Most people want to make it on their own. Sometimes there are instances when people need assistance. We have many organizations that offer guidance, counseling, and help with food and housing here in Durango.

n Housing Solutions is a nonprofit organization that is a one-stop shop for housing services in Southwest Colorado, helping more than 5,000 families a year. It is the only agency offering comprehensive housing services in conjunction with case management. Services provided by Housing Solutions include emergency assistance, rental and utility assistance, transitional housing, housing rehabilitation, emergency heating repair, counseling for housing and reverse mortgage, and affordable housing. Developments include a 61-unit project of single-family homes, a five-unit transitional apartment building and a 19-unit senior living facility. Housing Solutions councils each person to explore long-term, sustainable answers to his or her challenges. Housing Solutions’ staff believe the key to self-sufficiency begins with stable housing, which helps at-risk families become assets in our community. The number is 970-259-1086

n The Durango Food Bank offers food to residents of La Plata County –  contact the Department of Social Services for criteria: 970-382-6150. The Durango Food bank has helped feed about 823 people this year. It also facilitates the distribution of commodities and senior food boxes.

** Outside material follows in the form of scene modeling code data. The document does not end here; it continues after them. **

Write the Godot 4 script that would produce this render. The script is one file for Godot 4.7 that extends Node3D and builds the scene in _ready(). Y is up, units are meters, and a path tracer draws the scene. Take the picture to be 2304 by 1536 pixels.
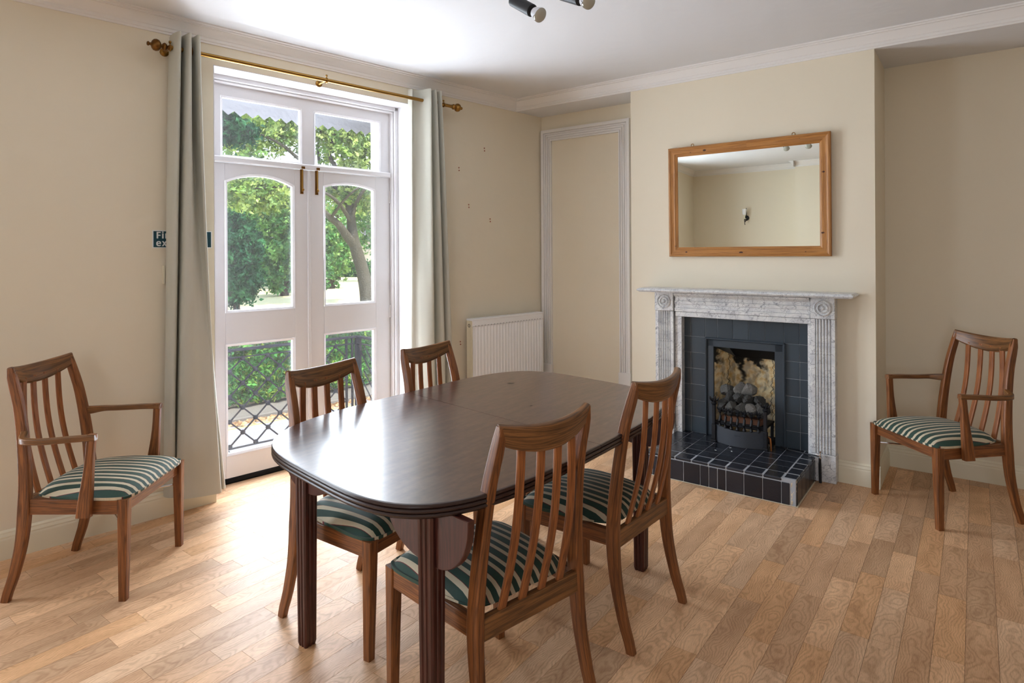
extends Node3D

# ---------------------------------------------------------------- mesh building
class MB:
	var p := PackedVector3Array()
	var t := PackedVector2Array()
	var xf := Transform3D.IDENTITY

	func tri(a: Vector3, b: Vector3, c: Vector3, ua := Vector2.ZERO, ub := Vector2.ZERO, uc := Vector2.ZERO) -> void:
		p.append(xf * a); p.append(xf * b); p.append(xf * c)
		t.append(ua); t.append(ub); t.append(uc)

	# corners counter-clockwise seen from outside; uv in metres, v along the longer side
	func quad(a: Vector3, b: Vector3, c: Vector3, d: Vector3) -> void:
		var w := a.distance_to(b)
		var h := b.distance_to(c)
		if h >= w:
			quad_uv(a, b, c, d, Vector2(0, 0), Vector2(w, 0), Vector2(w, h), Vector2(0, h))
		else:
			quad_uv(a, b, c, d, Vector2(0, 0), Vector2(0, w), Vector2(h, w), Vector2(h, 0))

	func quad_uv(a: Vector3, b: Vector3, c: Vector3, d: Vector3, ua: Vector2, ub: Vector2, uc: Vector2, ud: Vector2) -> void:
		tri(a, b, c, ua, ub, uc)
		tri(a, c, d, ua, uc, ud)

	# box with chamfered edges
	func box(at: Vector3, size: Vector3, ch := 0.0) -> void:
		var h := size / 2.0
		ch = minf(ch, minf(h.x, minf(h.y, h.z)) * 0.9)
		var i := h - Vector3(ch, ch, ch)
		for ax in 3:
			var u := (ax + 1) % 3
			var w := (ax + 2) % 3
			for s in [-1.0, 1.0]:
				var q := []
				for k in [[-1, -1], [1, -1], [1, 1], [-1, 1]]:
					var v := Vector3.ZERO
					v[ax] = s * h[ax]; v[u] = k[0] * i[u]; v[w] = k[1] * i[w]
					q.append(at + v)
				if s > 0: quad(q[0], q[1], q[2], q[3])
				else: quad(q[3], q[2], q[1], q[0])
			if ch <= 0.0: continue
			for su in [-1.0, 1.0]:
				for sw in [-1.0, 1.0]:
					var a := Vector3.ZERO; var b := Vector3.ZERO
					a[u] = su * h[u]; a[w] = sw * i[w]; a[ax] = -i[ax]
					b[u] = su * i[u]; b[w] = sw * h[w]; b[ax] = -i[ax]
					var c := b; var d := a
					c[ax] = i[ax]; d[ax] = i[ax]
					if su * sw > 0: quad(at + a, at + b, at + c, at + d)
					else: quad(at + d, at + c, at + b, at + a)
		if ch > 0.0:
			for sx in [-1.0, 1.0]:
				for sy in [-1.0, 1.0]:
					for sz in [-1.0, 1.0]:
						var a := at + Vector3(sx * h.x, sy * i.y, sz * i.z)
						var b := at + Vector3(sx * i.x, sy * h.y, sz * i.z)
						var c := at + Vector3(sx * i.x, sy * i.y, sz * h.z)
						if sx * sy * sz > 0: tri(a, b, c)
						else: tri(a, c, b)

	func span(lo: Vector3, hi: Vector3, ch := 0.0) -> void:
		box((lo + hi) / 2.0, hi - lo, ch)

	# polygon in the xy plane (any winding) pushed out from z0 to z1
	func prism(poly: PackedVector2Array, z0: float, z1: float, ch := 0.0) -> void:
		var q := poly.duplicate()
		if Geometry2D.is_polygon_clockwise(q) == true: q.reverse()
		# Godot's clockwise test is for y down: make the winding counter-clockwise in y up
		var area := 0.0
		for k in q.size():
			area += q[k].cross(q[(k + 1) % q.size()])
		if area < 0: q.reverse()
		var inner := q
		if ch > 0.0:
			var off := Geometry2D.offset_polygon(q, -ch, Geometry2D.JOIN_MITER)
			if off.size() == 1 and off[0].size() == q.size():
				inner = off[0]
				var best := 0; var bd := 1e9
				for k in inner.size():
					var dd := inner[k].distance_squared_to(q[0])
					if dd < bd: bd = dd; best = k
				var rot := PackedVector2Array()
				var ar := 0.0
				for k in inner.size(): ar += inner[k].cross(inner[(k + 1) % inner.size()])
				for k in inner.size():
					rot.append(inner[(best + (k if ar > 0 else -k) + inner.size()) % inner.size()])
				inner = rot
			else: ch = 0.0
		var idx := Geometry2D.triangulate_polygon(inner)
		var n := q.size()
		for k in range(0, idx.size(), 3):
			var a := inner[idx[k]]; var b := inner[idx[k + 1]]; var c := inner[idx[k + 2]]
			if (b - a).cross(c - a) < 0:
				var s := b; b = c; c = s
			tri(Vector3(a.x, a.y, z1), Vector3(b.x, b.y, z1), Vector3(c.x, c.y, z1), a, b, c)
			tri(Vector3(a.x, a.y, z0), Vector3(c.x, c.y, z0), Vector3(b.x, b.y, z0), a, c, b)
		var zi0 := z0 + ch; var zi1 := z1 - ch
		for k in n:
			var a := q[k]; var b := q[(k + 1) % n]
			quad(Vector3(a.x, a.y, zi0), Vector3(b.x, b.y, zi0), Vector3(b.x, b.y, zi1), Vector3(a.x, a.y, zi1))
			if ch > 0.0:
				var c := inner[k]; var d := inner[(k + 1) % n]
				quad(Vector3(a.x, a.y, zi1), Vector3(b.x, b.y, zi1), Vector3(d.x, d.y, z1), Vector3(c.x, c.y, z1))
				quad(Vector3(b.x, b.y, zi0), Vector3(a.x, a.y, zi0), Vector3(c.x, c.y, z0), Vector3(d.x, d.y, z0))

	# profile of (radius, y) turned about the y axis
	func lathe(prof: PackedVector2Array, seg := 24) -> void:
		var run := 0.0
		for k in prof.size() - 1:
			var a := prof[k]; var b := prof[k + 1]
			var len := a.distance_to(b)
			for s in seg:
				var t0 := TAU * s / seg; var t1 := TAU * (s + 1) / seg
				var a0 := Vector3(a.x * cos(t0), a.y, a.x * sin(t0)); var a1 := Vector3(a.x * cos(t1), a.y, a.x * sin(t1))
				var b0 := Vector3(b.x * cos(t0), b.y, b.x * sin(t0)); var b1 := Vector3(b.x * cos(t1), b.y, b.x * sin(t1))
				var m := maxf(a.x, b.x)
				if b.x > 1e-6: tri(a0, b0, b1, Vector2(t0 * m, run), Vector2(t0 * m, run + len), Vector2(t1 * m, run + len))
				if a.x > 1e-6: tri(a0, b1, a1, Vector2(t0 * m, run), Vector2(t1 * m, run + len), Vector2(t1 * m, run))
			run += len

	# closed counter-clockwise outline in (x, y) of each frame; frames point their z along the way
	func loft(frames: Array, outline: PackedVector2Array, scales: Array = [], caps := true) -> void:
		var n := outline.size()
		var per := [0.0]
		for k in n: per.append(per[k] + outline[k].distance_to(outline[(k + 1) % n]))
		var run := 0.0
		var rings := []
		for f in frames.size():
			var sc: Vector2 = scales[f] if scales.size() else Vector2.ONE
			var ring := []
			for k in n:
				ring.append(frames[f] * Vector3(outline[k].x * sc.x, outline[k].y * sc.y, 0))
			rings.append(ring)
		for f in frames.size() - 1:
			var len: float = frames[f].origin.distance_to(frames[f + 1].origin)
			for k in n:
				var j := (k + 1) % n
				quad_uv(rings[f][k], rings[f][j], rings[f + 1][j], rings[f + 1][k], Vector2(per[k], run), Vector2(per[k + 1], run), Vector2(per[k + 1], run + len), Vector2(per[k], run + len))
			run += len
		if caps:
			var idx := Geometry2D.triangulate_polygon(outline)
			var last := rings.size() - 1
			for k in range(0, idx.size(), 3):
				var a := idx[k]; var b := idx[k + 1]; var c := idx[k + 2]
				if (outline[b] - outline[a]).cross(outline[c] - outline[a]) < 0:
					var s := b; b = c; c = s
				tri(rings[last][a], rings[last][b], rings[last][c], outline[a], outline[b], outline[c])
				tri(rings[0][a], rings[0][c], rings[0][b], outline[a], outline[c], outline[b])

	# round bar along points; radius may change from point to point
	func tube(pts: PackedVector3Array, r, seg := 10, closed := false) -> void:
		var fr := frames_along(pts, Vector3.UP, closed)
		if closed: fr.append(fr[0])
		var sc := []
		for k in fr.size():
			var rr: float = r[mini(k, r.size() - 1)] if r is Array else r
			sc.append(Vector2(rr, rr))
		loft(fr, circle(1.0, seg), sc, not closed)

	static func circle(r: float, seg: int) -> PackedVector2Array:
		var o := PackedVector2Array()
		for k in seg: o.append(Vector2(cos(TAU * k / seg), sin(TAU * k / seg)) * r)
		return o

	static func frames_along(pts: PackedVector3Array, up: Vector3, closed := false) -> Array:
		var out := []
		var n := pts.size()
		for k in n:
			var d: Vector3
			if closed: d = pts[(k + 1) % n] - pts[(k + n - 1) % n]
			else: d = pts[mini(k + 1, n - 1)] - pts[maxi(k - 1, 0)]
			d = d.normalized()
			var x := up.cross(d)
			if x.length() < 1e-3: x = (Vector3.RIGHT if out.is_empty() else out[-1].basis.x)
			x = (x - d * x.dot(d)).normalized()
			out.append(Transform3D(Basis(x, d.cross(x), d), pts[k]))
		return out

	func mesh(angle := 38.0) -> ArrayMesh:
		var n := p.size()
		var fn := PackedVector3Array(); fn.resize(n / 3)
		var near := {}
		for f in n / 3:
			fn[f] = (p[f * 3 + 1] - p[f * 3]).cross(p[f * 3 + 2] - p[f * 3])
			for k in 3:
				var key := Vector3i((p[f * 3 + k] * 20000.0).round())
				if near.has(key): near[key].append(f)
				else: near[key] = [f]
		var lim := cos(deg_to_rad(angle))
		var nv := PackedVector3Array(); var ov := PackedVector3Array(); var ot := PackedVector2Array()
		nv.resize(n); ov.resize(n); ot.resize(n)
		for f in n / 3:
			var me := fn[f].normalized()
			for k in 3:
				var at := f * 3 + k
				var key := Vector3i((p[at] * 20000.0).round())
				var sum := Vector3.ZERO
				for g in near[key]:
					var o := fn[g]
					if o.length_squared() > 0.0 and o.normalized().dot(me) >= lim: sum += o
				var to: int = f * 3 + [0, 2, 1][k]
				ov[to] = p[at]; ot[to] = t[at]
				nv[to] = sum.normalized() if sum.length_squared() > 0.0 else me
		var arr := []
		arr.resize(Mesh.ARRAY_MAX)
		arr[Mesh.ARRAY_VERTEX] = ov; arr[Mesh.ARRAY_NORMAL] = nv; arr[Mesh.ARRAY_TEX_UV] = ot
		var m := ArrayMesh.new()
		m.add_surface_from_arrays(Mesh.PRIMITIVE_TRIANGLES, arr)
		return m

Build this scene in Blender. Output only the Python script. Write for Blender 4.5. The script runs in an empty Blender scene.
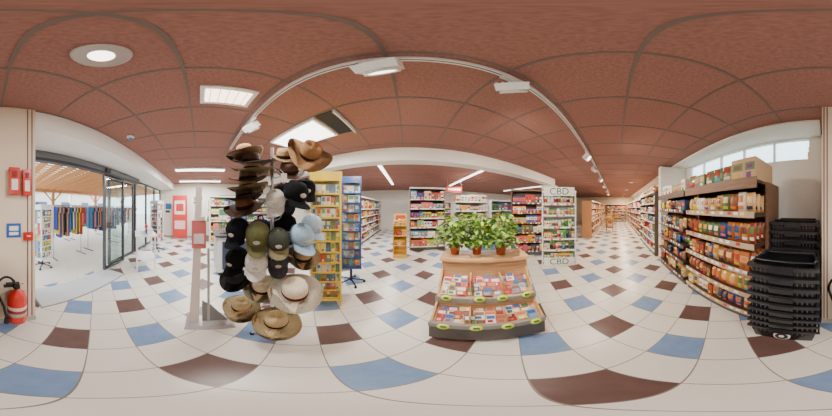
import bpy, math, random
from mathutils import Matrix, Vector
random.seed(7)
R=random
S=bpy.context.scene

def lin(c):
    return tuple((x/255/12.92) if x/255<=0.04045 else ((x/255+0.055)/1.055)**2.4 for x in c)

# ---------------------------------------------------------------- materials
MATS={}
def mk(name, rough=.5, metal=0, emit=0, glass=False, noise=None, bump=0, attr=True, spec=.5):
    m=bpy.data.materials.new(name); m.use_nodes=True
    nt=m.node_tree; b=nt.nodes['Principled BSDF']
    b.inputs['Roughness'].default_value=rough; b.inputs['Metallic'].default_value=metal
    b.inputs['Specular IOR Level'].default_value=spec
    a=nt.nodes.new('ShaderNodeAttribute'); a.attribute_name='Col'
    src=a.outputs['Color']
    if noise:
        tc=nt.nodes.new('ShaderNodeTexCoord'); mp=nt.nodes.new('ShaderNodeMapping'); mp.inputs['Scale'].default_value=noise[0]
        n=nt.nodes.new('ShaderNodeTexNoise'); n.inputs['Scale'].default_value=noise[1]; n.inputs['Detail'].default_value=4
        nt.links.new(tc.outputs['Object'],mp.inputs[0]); nt.links.new(mp.outputs[0],n.inputs[0])
        r=nt.nodes.new('ShaderNodeMapRange'); r.inputs[1].default_value=.3; r.inputs[2].default_value=.7
        r.inputs[3].default_value=1-noise[2]; r.inputs[4].default_value=1+noise[2]*.4
        nt.links.new(n.outputs[0],r.inputs[0])
        mx=nt.nodes.new('ShaderNodeVectorMath'); mx.operation='SCALE'
        nt.links.new(src,mx.inputs[0]); nt.links.new(r.outputs[0],mx.inputs['Scale']); src=mx.outputs[0]
        if bump:
            bp=nt.nodes.new('ShaderNodeBump'); bp.inputs['Strength'].default_value=bump; bp.inputs['Distance'].default_value=.01
            nt.links.new(n.outputs[0],bp.inputs['Height']); nt.links.new(bp.outputs[0],b.inputs['Normal'])
    nt.links.new(src,b.inputs['Base Color'])
    if emit:
        nt.links.new(src,b.inputs['Emission Color']); b.inputs['Emission Strength'].default_value=emit
    if glass:
        for l in list(nt.links):
            if l.to_socket==b.inputs['Base Color']: nt.links.remove(l)
        out=nt.nodes['Material Output']
        t=nt.nodes.new('ShaderNodeBsdfTransparent'); t.inputs[0].default_value=(.86,.93,.93,1)
        g=nt.nodes.new('ShaderNodeBsdfGlossy'); g.inputs['Roughness'].default_value=.03
        ms=nt.nodes.new('ShaderNodeMixShader'); ms.inputs[0].default_value=.08
        nt.links.new(t.outputs[0],ms.inputs[1]); nt.links.new(g.outputs[0],ms.inputs[2]); nt.links.new(ms.outputs[0],out.inputs[0])
    MATS[name]=m; return m
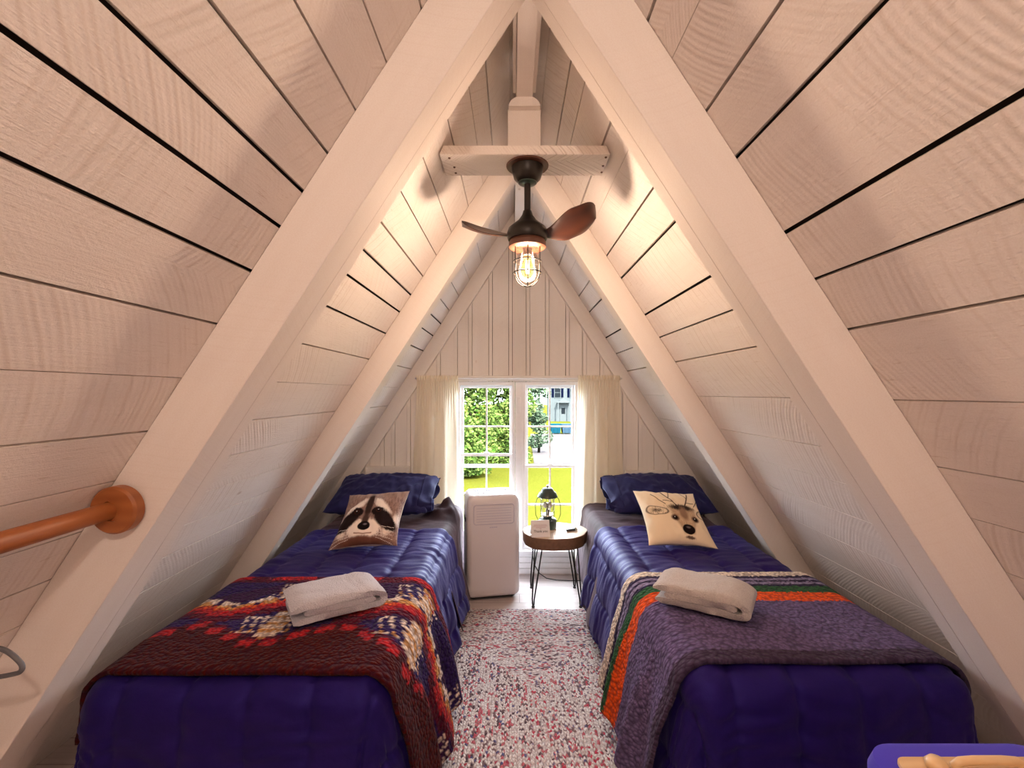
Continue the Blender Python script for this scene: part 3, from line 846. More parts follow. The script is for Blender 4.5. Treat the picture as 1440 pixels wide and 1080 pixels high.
# ------------------------------------------------------------------ towels
def towel(loc, rz, L, W, mat, label, seed, hgt=.025, tilt=0):
    """sheet folded in thirds then in half; path in (l, z), swept across W"""
    th = hgt; path = []
    R = th*.60
    def seg(a, b, n): 
        for i in range(n): path.append((a[0]+(b[0]-a[0])*i/n, a[1]+(b[1]-a[1])*i/n))
    def arc(c, r, a0, a1, n):
        for i in range(n): t = a0+(a1-a0)*i/n; path.append((c[0]+r*math.cos(t), c[1]+r*math.sin(t)))
    z0 = th/2; g = th*1.08
    seg((L/2-.03, z0+g), (-L/2+.035, z0+g), 26)               # inner layer, runs left
    # inner folds under: outer layer bottom to top wrapping the right end
    path2 = []
    layers = []
    layers.append(path[:]); path.clear()
    seg((-L/2+.012, z0), (L/2-g, z0), 30); arc((L/2-g, z0+g), g, -PI/2, PI/2, 12); seg((L/2-g, z0+2*g), (-L/2+.006, z0+2*g), 30); path.append((-L/2+.004, z0+2*g-.002))
    layers.append(path[:])
    mb = MB()
    for lay in layers:
        m = len(lay); NW = 34
        prof = []
        for i, (l, z) in enumerate(lay):
            a = lay[max(0, i-1)]; b = lay[min(m-1, i+1)]; t = Vector((b[0]-a[0], 0, b[1]-a[1])).normalized(); nn = Vector((-t.z, 0, t.x))
            e = min(i, m-1-i)/m; k = min(1, .35+e*22) if e < .04 else 1
            prof.append((Vector((l, 0, z)), nn, th/2*k))
        ring = [p+nn*w_ for p, nn, w_ in prof]+[p-nn*w_ for p, nn, w_ in reversed(prof)]
        nr = len(ring)
        def fn(u, v):
            idx = int(round(u*nr)) % nr; p = ring[idx].copy(); y = (v-.5)*W
            edge = 1-abs(v*2-1)**8
            c = z0+g
            p.z = c+(p.z-c)*(.82+.18*edge)
            p.z += .010*nz(p.x*7+seed, y*9, seed)*(p.z/(3*th))+.003*nz(p.x*25, y*25, seed)
            p.z *= 1-.25*sm(abs(p.x)/(L/2), .6, 1.)*.6
            if .14 < (p.x/L+.5) < .9:
                for cc in (.18, .26): 
                    q = abs(p.x/L-cc+.02*math.sin(y*20))
                    if q < .02 and p.z > 2*th: p.z -= .004*(1-q/.02)
            yy = y*(1-.05*sm(p.z, 2.4*th, 3.2*th))+.006*nz(p.x*9, p.z*40, seed)
            return Vector((p.x, yy, max(p.z, .001)))
        mb.grid(nr+1, NW, fn)
        n0 = len(mb.v)-(nr+1)*NW
        m2 = len(lay)
        for j in (0, NW-1):                    # side caps between the two offset curves
            base = n0+j*(nr+1)
            for i in range(m2-1):
                f = [base+i, base+i+1, base+nr-2-i, base+nr-1-i]
                if j == 0: f = f[::-1]
                mb.f.append(f); mb.uv.append([(0, 0)]*4)
    o = mb.build('towel', M[mat], smooth=True, angle=1.2)
    o.location = loc; o.rotation_euler = (tilt, 0, rz)
    tag(o, label, 'towel', 'folded bath towels'); return o
towel((-.690, 1.66, .592), math.radians(33), .31, .20, 'towel_a', 'folded lavender grey towel on the patterned throw of the left bed', 1.)
towel((.640, 1.67, .602), math.radians(-33), .31, .19, 'towel_b', 'folded beige grey towel on the striped throw of the right bed', 4., .026)

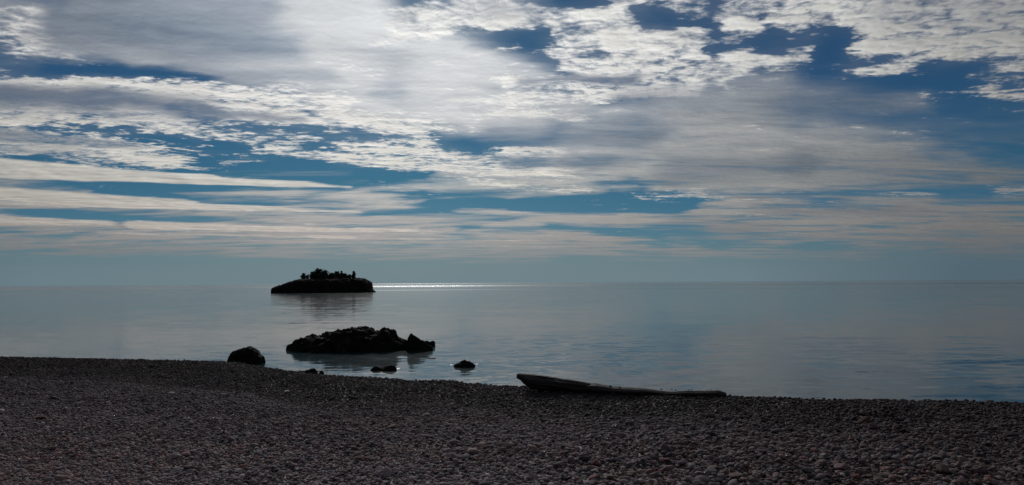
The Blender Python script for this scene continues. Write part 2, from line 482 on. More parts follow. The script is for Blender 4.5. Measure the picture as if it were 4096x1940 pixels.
def ground_z(x, y):
    x, y = np.asarray(x, float), np.asarray(y, float)
    r = np.hypot(x, y)
    a = np.arctan2(x, y)
    rc = np.interp(a, CREST_AZ, CREST_R) + 0.5 * (value_noise(a * 14 + 50, a * 0 + 3.3, 2) - 0.5)
    s = rc - r                                   # landward distance from the crest
    zc = 2.4 + np.interp(a, CREST_H[0], CREST_H[1])
    u = np.clip((s - 1.5) / 4.5, 0, 1)
    land = zc - 0.05 * np.clip(s / 1.5, 0, 1) * (1 - u) + (2.72 - zc) * u * u * (3 - 2 * u)
    land += 0.012 * np.clip(s - 14, 0, 200)
    hol = np.exp(-((a + 0.36) / 0.26) ** 2)      # hollow behind the crest on the left
    land -= 0.36 * hol * np.exp(-((s - 4.6) / 2.4) ** 2)
    land += 0.10 * np.exp(-((a + 0.62) / 0.2) ** 2) * np.exp(-((s - 6) / 2.5) ** 2)
    sea = zc - 0.19 * (np.sqrt(s * s + 0.5) - 0.7)
    z = np.where(s > 0, land, np.maximum(sea, -3.0))
    z = z + 0.09 * (value_noise(x * 0.55 + 90, y * 0.55 + 90, 5) - 0.5) + 0.05 * (value_noise(x * 1.9 + 90, y * 1.9 + 90, 6) - 0.5)
    return z


def fit_crest():
    """raise or lower the crest until the beach edge runs where the photograph shows it"""
    line = np.array([(-400, 1417), (0, 1424), (400, 1432), (900, 1444), (960, 1450), (1040, 1463), (1200, 1488), (1300, 1497), (1500, 1508), (1620, 1517), (1700, 1519), (1815, 1520), (1850, 1529),
                     (2000, 1541), (2110, 1546), (2300, 1557), (2500, 1567), (2700, 1575), (2900, 1582), (3300, 1597), (3700, 1601), (4096, 1608), (4500, 1616)], float)
    pxs = np.linspace(-400, 4500, 246)
    A, T = [], []
    for px in pxs:
        d = ray(px, np.interp(px, line[:, 0], line[:, 1]))
        A.append(math.atan2(d.x, d.y))
        T.append(d.z / math.hypot(d.x, d.y))
    A, T = np.array(A), np.array(T)
    CREST_H[0] = np.concatenate([[-4], [A[0] - 0.5], A, [A[-1] + 0.5], [4]])
    H = np.zeros(len(A))
    R = np.linspace(6, 30, 400)
    for _ in range(6):
        CREST_H[1] = np.concatenate([[0, 0], H, [0, 0]])
        X, Y = np.sin(A)[:, None] * R, np.cos(A)[:, None] * R
        S_ = (ground_z(X, Y) + 0.035 - EYE) / R
        k = S_.argmax(1)
        H = H + (T - S_.max(1)) * R[k]
    CREST_H[1] = np.concatenate([[0, 0], H, [0, 0]])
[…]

n Habitat for Humanity is a worldwide organization offering a hand up, not a handout, in building homes. It has an extreme impact on its homeowners. There is dedication in the families that commit to this venture. It not only creates a home but character, integrity and a change in self-awareness and love of community. Habitat for Humanity of La Plata County has helped families build 41 homes this year. Its number is 970-382-9931.

These are just a few of the nonprofit agencies here in Durango trying to make a difference in the everyday lives of the people you work with; your neighbors, friends and co-workers.

– Yvonne Cochrane, Housing Solutions Board of Directors

Skip the turkey on Thanksgiving

To the editor,

While  President Obama is pardoning two turkeys for Thanksgiving, every one of us can exercise that same presidential power by choosing a nonviolent Thanksgiving that spares a turkey’s life.

And here are some good reasons:

- You can brag about pardoning a turkey – like Obama.

- You truly are what you eat. Who wants to be a “butterball?”

- Fruits and vegetables don’t have to carry government warning labels.

- You won’t sweat the environment and food resources devastation guilt trip.

- You won’t spend a sleepless night wondering how the turkey lived and died.

- Your body will appreciate a holiday from saturated fat, cholesterol and hormones.

- You won’t have to call Poultry Hotline to keep your family out of the emergency room.

Seriously, this Thanksgiving, let’s give thanks for our good fortune, health and happiness with a life-affirming, cruelty-free feast of vegetables, fruits and grains.

Our own dinner will feature a soy or wheat-based roast, mashed potatoes, stuffed squash, candied yams, cranberry sauce and pumpkin pie. An internet search on “vegetarian Thanksgiving” is getting us more recipes and other useful information than we could possibly use.